-- Begin DATA SECTION --

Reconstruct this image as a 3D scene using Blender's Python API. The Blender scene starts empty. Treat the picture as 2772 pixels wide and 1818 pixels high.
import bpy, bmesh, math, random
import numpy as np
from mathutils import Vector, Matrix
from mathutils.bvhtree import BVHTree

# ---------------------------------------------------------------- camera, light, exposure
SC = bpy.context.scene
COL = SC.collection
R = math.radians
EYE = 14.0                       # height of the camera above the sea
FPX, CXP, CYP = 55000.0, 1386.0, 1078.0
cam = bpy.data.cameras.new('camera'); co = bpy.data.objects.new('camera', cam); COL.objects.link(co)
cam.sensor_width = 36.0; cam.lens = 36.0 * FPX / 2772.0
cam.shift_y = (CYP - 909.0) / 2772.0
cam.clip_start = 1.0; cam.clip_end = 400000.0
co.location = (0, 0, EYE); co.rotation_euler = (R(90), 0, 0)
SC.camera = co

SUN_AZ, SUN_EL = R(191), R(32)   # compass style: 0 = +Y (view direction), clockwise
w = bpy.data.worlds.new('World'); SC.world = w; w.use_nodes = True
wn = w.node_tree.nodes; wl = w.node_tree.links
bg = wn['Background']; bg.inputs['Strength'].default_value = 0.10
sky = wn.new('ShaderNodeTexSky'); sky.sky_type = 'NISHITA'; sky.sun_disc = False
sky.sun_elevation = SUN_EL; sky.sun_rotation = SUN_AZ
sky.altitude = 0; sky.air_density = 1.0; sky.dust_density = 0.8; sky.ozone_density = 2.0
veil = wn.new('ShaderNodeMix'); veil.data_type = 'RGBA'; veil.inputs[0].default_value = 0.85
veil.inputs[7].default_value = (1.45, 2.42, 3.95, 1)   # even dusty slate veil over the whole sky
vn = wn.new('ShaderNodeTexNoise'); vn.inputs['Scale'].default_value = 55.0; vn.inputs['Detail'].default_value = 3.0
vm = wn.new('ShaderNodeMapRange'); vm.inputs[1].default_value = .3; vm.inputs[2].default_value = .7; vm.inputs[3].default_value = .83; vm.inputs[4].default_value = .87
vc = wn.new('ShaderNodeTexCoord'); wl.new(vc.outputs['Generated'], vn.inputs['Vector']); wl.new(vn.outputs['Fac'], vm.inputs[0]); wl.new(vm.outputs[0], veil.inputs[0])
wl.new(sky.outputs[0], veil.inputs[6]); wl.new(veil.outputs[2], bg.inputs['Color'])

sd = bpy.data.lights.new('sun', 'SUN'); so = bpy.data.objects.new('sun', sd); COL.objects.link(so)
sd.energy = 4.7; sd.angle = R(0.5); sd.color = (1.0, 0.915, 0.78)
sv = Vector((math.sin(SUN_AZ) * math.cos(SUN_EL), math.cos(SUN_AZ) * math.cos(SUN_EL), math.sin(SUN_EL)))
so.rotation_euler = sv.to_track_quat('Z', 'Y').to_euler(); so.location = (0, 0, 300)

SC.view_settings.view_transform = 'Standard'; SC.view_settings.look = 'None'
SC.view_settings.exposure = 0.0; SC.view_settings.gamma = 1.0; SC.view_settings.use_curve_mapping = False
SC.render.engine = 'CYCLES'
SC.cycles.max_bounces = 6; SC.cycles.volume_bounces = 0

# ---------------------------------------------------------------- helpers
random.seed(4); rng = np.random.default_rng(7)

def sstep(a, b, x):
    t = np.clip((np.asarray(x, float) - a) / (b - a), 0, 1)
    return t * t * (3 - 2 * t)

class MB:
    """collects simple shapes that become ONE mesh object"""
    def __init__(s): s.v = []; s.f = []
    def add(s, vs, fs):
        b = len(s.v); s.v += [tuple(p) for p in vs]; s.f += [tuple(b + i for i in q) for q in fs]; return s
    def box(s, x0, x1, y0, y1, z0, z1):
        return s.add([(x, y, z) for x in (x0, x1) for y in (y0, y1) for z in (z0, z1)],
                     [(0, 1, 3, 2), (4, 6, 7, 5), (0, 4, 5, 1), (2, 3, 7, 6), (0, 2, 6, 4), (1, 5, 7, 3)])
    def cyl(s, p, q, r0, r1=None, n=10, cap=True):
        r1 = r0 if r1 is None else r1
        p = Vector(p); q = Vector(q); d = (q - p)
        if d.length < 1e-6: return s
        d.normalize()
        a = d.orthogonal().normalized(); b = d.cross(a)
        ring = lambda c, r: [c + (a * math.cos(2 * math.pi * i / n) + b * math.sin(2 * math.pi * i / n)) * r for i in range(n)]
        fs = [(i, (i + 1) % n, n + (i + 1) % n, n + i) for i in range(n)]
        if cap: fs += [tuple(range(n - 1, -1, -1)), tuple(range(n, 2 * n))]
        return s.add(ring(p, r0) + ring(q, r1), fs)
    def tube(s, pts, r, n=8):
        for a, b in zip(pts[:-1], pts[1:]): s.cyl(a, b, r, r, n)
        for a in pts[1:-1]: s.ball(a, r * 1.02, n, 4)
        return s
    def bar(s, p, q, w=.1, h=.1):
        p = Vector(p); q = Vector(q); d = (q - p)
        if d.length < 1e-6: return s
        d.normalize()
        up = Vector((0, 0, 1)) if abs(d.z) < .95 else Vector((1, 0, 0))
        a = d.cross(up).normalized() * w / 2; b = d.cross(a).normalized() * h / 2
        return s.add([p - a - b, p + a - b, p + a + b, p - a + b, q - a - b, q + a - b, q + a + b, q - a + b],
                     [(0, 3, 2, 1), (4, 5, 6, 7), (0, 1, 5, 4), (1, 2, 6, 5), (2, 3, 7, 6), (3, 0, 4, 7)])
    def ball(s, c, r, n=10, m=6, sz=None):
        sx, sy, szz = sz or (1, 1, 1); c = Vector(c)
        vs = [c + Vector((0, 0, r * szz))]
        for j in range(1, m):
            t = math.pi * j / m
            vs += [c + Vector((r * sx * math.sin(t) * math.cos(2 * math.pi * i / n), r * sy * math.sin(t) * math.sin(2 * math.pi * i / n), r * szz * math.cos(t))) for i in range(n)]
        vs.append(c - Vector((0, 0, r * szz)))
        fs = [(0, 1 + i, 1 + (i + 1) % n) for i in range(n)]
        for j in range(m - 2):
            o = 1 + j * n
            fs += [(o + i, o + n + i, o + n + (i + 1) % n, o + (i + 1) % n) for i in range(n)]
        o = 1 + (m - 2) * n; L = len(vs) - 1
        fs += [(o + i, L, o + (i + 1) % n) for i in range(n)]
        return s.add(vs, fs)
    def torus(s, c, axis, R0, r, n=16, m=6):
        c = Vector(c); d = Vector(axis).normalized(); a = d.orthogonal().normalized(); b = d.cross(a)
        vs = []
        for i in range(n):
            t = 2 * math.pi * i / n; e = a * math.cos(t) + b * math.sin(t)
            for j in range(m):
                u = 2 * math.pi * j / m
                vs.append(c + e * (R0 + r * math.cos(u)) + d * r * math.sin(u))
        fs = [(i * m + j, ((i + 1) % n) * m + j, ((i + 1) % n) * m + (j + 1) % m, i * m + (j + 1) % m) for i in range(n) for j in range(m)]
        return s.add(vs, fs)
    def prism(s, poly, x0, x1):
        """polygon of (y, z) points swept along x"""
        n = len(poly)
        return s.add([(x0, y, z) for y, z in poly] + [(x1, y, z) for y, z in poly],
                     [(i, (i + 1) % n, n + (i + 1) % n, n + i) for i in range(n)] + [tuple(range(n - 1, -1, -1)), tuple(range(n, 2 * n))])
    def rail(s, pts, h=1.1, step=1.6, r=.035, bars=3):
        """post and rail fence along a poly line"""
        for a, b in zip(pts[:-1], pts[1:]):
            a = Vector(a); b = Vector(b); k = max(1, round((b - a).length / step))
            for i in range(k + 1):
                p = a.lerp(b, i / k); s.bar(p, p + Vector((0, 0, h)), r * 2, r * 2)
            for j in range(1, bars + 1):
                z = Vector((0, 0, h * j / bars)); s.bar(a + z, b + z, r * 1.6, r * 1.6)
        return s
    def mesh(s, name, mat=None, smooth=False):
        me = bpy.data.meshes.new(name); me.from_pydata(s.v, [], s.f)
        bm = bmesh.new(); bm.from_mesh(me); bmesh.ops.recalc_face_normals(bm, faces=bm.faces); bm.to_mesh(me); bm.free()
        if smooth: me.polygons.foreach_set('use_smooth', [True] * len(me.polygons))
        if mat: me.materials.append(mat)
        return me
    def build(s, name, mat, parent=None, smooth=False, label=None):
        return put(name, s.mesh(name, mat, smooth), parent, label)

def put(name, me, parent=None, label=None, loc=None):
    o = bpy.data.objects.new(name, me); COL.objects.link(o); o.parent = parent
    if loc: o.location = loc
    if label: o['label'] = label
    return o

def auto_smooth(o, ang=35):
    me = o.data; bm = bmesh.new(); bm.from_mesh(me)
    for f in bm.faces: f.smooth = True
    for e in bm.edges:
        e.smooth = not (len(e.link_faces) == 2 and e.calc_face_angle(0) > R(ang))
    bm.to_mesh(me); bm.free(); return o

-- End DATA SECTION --

PROBLEM REQUIREMENTS = Verbatim output is expected for the lines from the start of the data to the line in which "from mathutils.bvhtree import BVHTree" appears, both included.

THE OUTPUT =
Reconstruct this image as a 3D scene using Blender's Python API. The Blender scene starts empty. Treat the picture as 2772 pixels wide and 1818 pixels high.
import bpy, bmesh, math, random
import numpy as np
from mathutils import Vector, Matrix
from mathutils.bvhtree import BVHTree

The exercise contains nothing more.